### WORK TO BE COMPLETED
Skip the pictures. Reproduce all other material exactly.

### DATA LINES
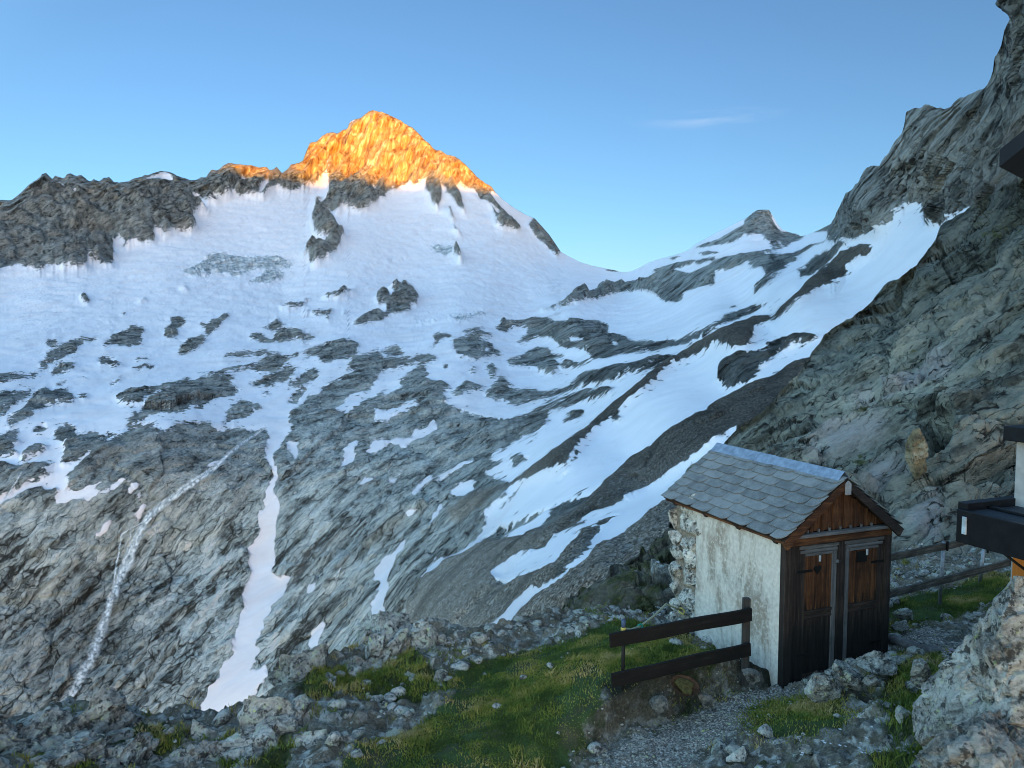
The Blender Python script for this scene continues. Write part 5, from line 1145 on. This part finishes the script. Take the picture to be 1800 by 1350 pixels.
for sgn, nm in ((-1, 0), (1, 1)):
    bm = bmesh.new()
    p0 = Vector((1 + sgn * 0.03, -.15, RZ - .105)); p1 = Vector((1 + sgn * 1.1, -.15, EZ - .07))
    add_beam(bm, p0, p1, 0.06, 0.1, (0, -1, 0)) if False else None
    w_ = 0.1
    add_prism(bm, [(1 + sgn * .04, RZ - .075), (1 + sgn * 1.13, RZ - .075 - 1.09 * sl), (1 + sgn * 1.05, RZ - .075 - 1.09 * sl - .11), (1 + sgn * .04, RZ - .2)], -.16, -.11)
    make('barge_board', bm, W_REDX if sgn < 0 else W_DARKX, hut)
    bm = bmesh.new()
    for yy in (0.1, 0.95, 1.8, 2.7): add_beam(bm, (1 + sgn * .03, yy, RZ - .14), (1 + sgn * 1.08, yy, RZ - .14 - 1.05 * sl), 0.08, 0.1)
    make('rafter', bm, W_DARKX, hut)
bm = bmesh.new(); add_prism(bm, [(.955, 2.83), (1.045, 2.83), (1.045, 2.99), (1.0, 3.035), (.955, 2.99)], -.19, -.162); make('ridge_board_end', bm, plain('bleached_board', (.36, .34, .32), .8), hut)
part('ridge_beam', W_DARK, hut, (.95, 1.05, -.108, 2.9, 2.86, 2.98))
part('eave_board', W_REDY, hut, (-.085, -.06, -.13, 2.95, EZ - .085, EZ - .018)); part('eave_board', W_REDY, hut, (2.06, 2.085, -.13, 2.95, EZ - .085, EZ - .018))
# roof: boarding, slates with one rounded corner, zinc ridge
L = math.hypot(1.12, RZ - EZ); tx, tz = 1.12 / L, (RZ - EZ) / L
def slope_pt(sgn, y, t, h):     # t metres down from the ridge, h above the boarding
    return (1 + sgn * (t * tx + h * tz), y, RZ - .03 - t * tz + h * tx)
for sgn in (-1, 1):
    bm = bmesh.new()
    q = [[bm.verts.new(slope_pt(sgn, y, t, h)) for y, t in ((-.14, 0), (2.99, 0), (2.99, L - .01), (-.14, L - .01))] for h in (-.035, -.006)]
    bm.faces.new(q[0]); bm.faces.new(q[1][::-1])
    for i in range(4): bm.faces.new((q[0][i], q[0][(i + 1) % 4], q[1][(i + 1) % 4], q[1][i]))
    make('roof_boarding', bm, W_DARKX, hut)
    V, F4, tone = [], [], []; bm = bmesh.new(); tl = bm.verts.layers.float.new('tone'); rr = random.Random(3 if sgn < 0 else 4)
    rows = 8; ex = L / rows
    for r in range(rows):
        t1 = (r + 1) * ex + .02; t0 = max(0.0, t1 - ex * 1.75); y = -.16 + (-.235 if r % 2 else 0) + rr.uniform(-.03, .03)
        while y < 3.0:
            w = .5 + rr.uniform(-.035, .035); ya, yb = max(y, -.16), min(y + w - .011, 3.0)
            if yb - ya > .06:
                rad = min(.13, (yb - ya) * .6, ex * .9); td = t1 + rr.uniform(-.008, .008)
                ol = [(yb, t0), (yb, td - .012)] + [(ya + rad - rad * math.sin(a), td - rad + rad * math.cos(a)) for a in [math.pi / 2 * k / 7 for k in range(8)]] + [(ya, t0)]
                tn = rr.random(); lift = rr.uniform(0, .005)
                def hgt(t, top): return .004 + .038 * (t - t0) / (t1 - t0) + lift + (.013 if top else 0)
                a = [bm.verts.new(slope_pt(sgn, p, t, hgt(t, 0))) for p, t in ol]; b = [bm.verts.new(slope_pt(sgn, p, t, hgt(t, 1))) for p, t in ol]
                for v in a + b: v[tl] = tn
                bm.faces.new(a); bm.faces.new(b[::-1])
                for i in range(len(ol)): bm.faces.new((a[i], b[i], b[(i + 1) % len(ol)], a[(i + 1) % len(ol)]))
            y += w
    make('roof_slates', bm, SLATE, hut)
for y0, y1, up in ((-.1, 1.45, 0), (1.38, 2.98, .006)):
    bm = bmesh.new(); q = []
    for y in (y0, y1):
        row = []
        for h in (.034 + up, .04 + up):
            row += [bm.verts.new(slope_pt(-1, y, .13, h)), bm.verts.new((1, y, RZ + .02 + h)), bm.verts.new(slope_pt(1, y, .13, h))]
        q.append(row)
    a, b = q
    for i, j in ((0, 1), (1, 2), (3, 4), (4, 5), (0, 3), (2, 5)): bm.faces.new((a[i], a[j], b[j], b[i]))
    for c in (a, b): bm.faces.new((c[0], c[1], c[4], c[3])); bm.faces.new((c[1], c[2], c[5], c[4]))
    make('ridge_cap', bm, ZINC, hut)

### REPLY
The Blender Python script for this scene continues. Write part 5, from line 1145 on. This part finishes the script. Take the picture to be 1800 by 1350 pixels.
for sgn, nm in ((-1, 0), (1, 1)):
    bm = bmesh.new()
    p0 = Vector((1 + sgn * 0.03, -.15, RZ - .105)); p1 = Vector((1 + sgn * 1.1, -.15, EZ - .07))
    add_beam(bm, p0, p1, 0.06, 0.1, (0, -1, 0)) if False else None
    w_ = 0.1
    add_prism(bm, [(1 + sgn * .04, RZ - .075), (1 + sgn * 1.13, RZ - .075 - 1.09 * sl), (1 + sgn * 1.05, RZ - .075 - 1.09 * sl - .11), (1 + sgn * .04, RZ - .2)], -.16, -.11)
    make('barge_board', bm, W_REDX if sgn < 0 else W_DARKX, hut)
    bm = bmesh.new()
    for yy in (0.1, 0.95, 1.8, 2.7): add_beam(bm, (1 + sgn * .03, yy, RZ - .14), (1 + sgn * 1.08, yy, RZ - .14 - 1.05 * sl), 0.08, 0.1)
    make('rafter', bm, W_DARKX, hut)
bm = bmesh.new(); add_prism(bm, [(.955, 2.83), (1.045, 2.83), (1.045, 2.99), (1.0, 3.035), (.955, 2.99)], -.19, -.162); make('ridge_board_end', bm, plain('bleached_board', (.36, .34, .32), .8), hut)
part('ridge_beam', W_DARK, hut, (.95, 1.05, -.108, 2.9, 2.86, 2.98))
part('eave_board', W_REDY, hut, (-.085, -.06, -.13, 2.95, EZ - .085, EZ - .018)); part('eave_board', W_REDY, hut, (2.06, 2.085, -.13, 2.95, EZ - .085, EZ - .018))
# roof: boarding, slates with one rounded corner, zinc ridge
L = math.hypot(1.12, RZ - EZ); tx, tz = 1.12 / L, (RZ - EZ) / L
def slope_pt(sgn, y, t, h):     # t metres down from the ridge, h above the boarding
    return (1 + sgn * (t * tx + h * tz), y, RZ - .03 - t * tz + h * tx)
for sgn in (-1, 1):
    bm = bmesh.new()
    q = [[bm.verts.new(slope_pt(sgn, y, t, h)) for y, t in ((-.14, 0), (2.99, 0), (2.99, L - .01), (-.14, L - .01))] for h in (-.035, -.006)]
    bm.faces.new(q[0]); bm.faces.new(q[1][::-1])
    for i in range(4): bm.faces.new((q[0][i], q[0][(i + 1) % 4], q[1][(i + 1) % 4], q[1][i]))
    make('roof_boarding', bm, W_DARKX, hut)
    V, F4, tone = [], [], []; bm = bmesh.new(); tl = bm.verts.layers.float.new('tone'); rr = random.Random(3 if sgn < 0 else 4)
    rows = 8; ex = L / rows
    for r in range(rows):
        t1 = (r + 1) * ex + .02; t0 = max(0.0, t1 - ex * 1.75); y = -.16 + (-.235 if r % 2 else 0) + rr.uniform(-.03, .03)
        while y < 3.0:
            w = .5 + rr.uniform(-.035, .035); ya, yb = max(y, -.16), min(y + w - .011, 3.0)
            if yb - ya > .06:
                rad = min(.13, (yb - ya) * .6, ex * .9); td = t1 + rr.uniform(-.008, .008)
                ol = [(yb, t0), (yb, td - .012)] + [(ya + rad - rad * math.sin(a), td - rad + rad * math.cos(a)) for a in [math.pi / 2 * k / 7 for k in range(8)]] + [(ya, t0)]
                tn = rr.random(); lift = rr.uniform(0, .005)
                def hgt(t, top): return .004 + .038 * (t - t0) / (t1 - t0) + lift + (.013 if top else 0)
                a = [bm.verts.new(slope_pt(sgn, p, t, hgt(t, 0))) for p, t in ol]; b = [bm.verts.new(slope_pt(sgn, p, t, hgt(t, 1))) for p, t in ol]
                for v in a + b: v[tl] = tn
                bm.faces.new(a); bm.faces.new(b[::-1])
                for i in range(len(ol)): bm.faces.new((a[i], b[i], b[(i + 1) % len(ol)], a[(i + 1) % len(ol)]))
            y += w
    make('roof_slates', bm, SLATE, hut)
for y0, y1, up in ((-.1, 1.45, 0), (1.38, 2.98, .006)):
    bm = bmesh.new(); q = []
    for y in (y0, y1):
        row = []
        for h in (.034 + up, .04 + up):
            row += [bm.verts.new(slope_pt(-1, y, .13, h)), bm.verts.new((1, y, RZ + .02 + h)), bm.verts.new(slope_pt(1, y, .13, h))]
        q.append(row)
    a, b = q
    for i, j in ((0, 1), (1, 2), (3, 4), (4, 5), (0, 3), (2, 5)): bm.faces.new((a[i], a[j], b[j], b[i]))
    for c in (a, b): bm.faces.new((c[0], c[1], c[4], c[3])); bm.faces.new((c[1], c[2], c[5], c[4]))
    make('ridge_cap', bm, ZINC, hut)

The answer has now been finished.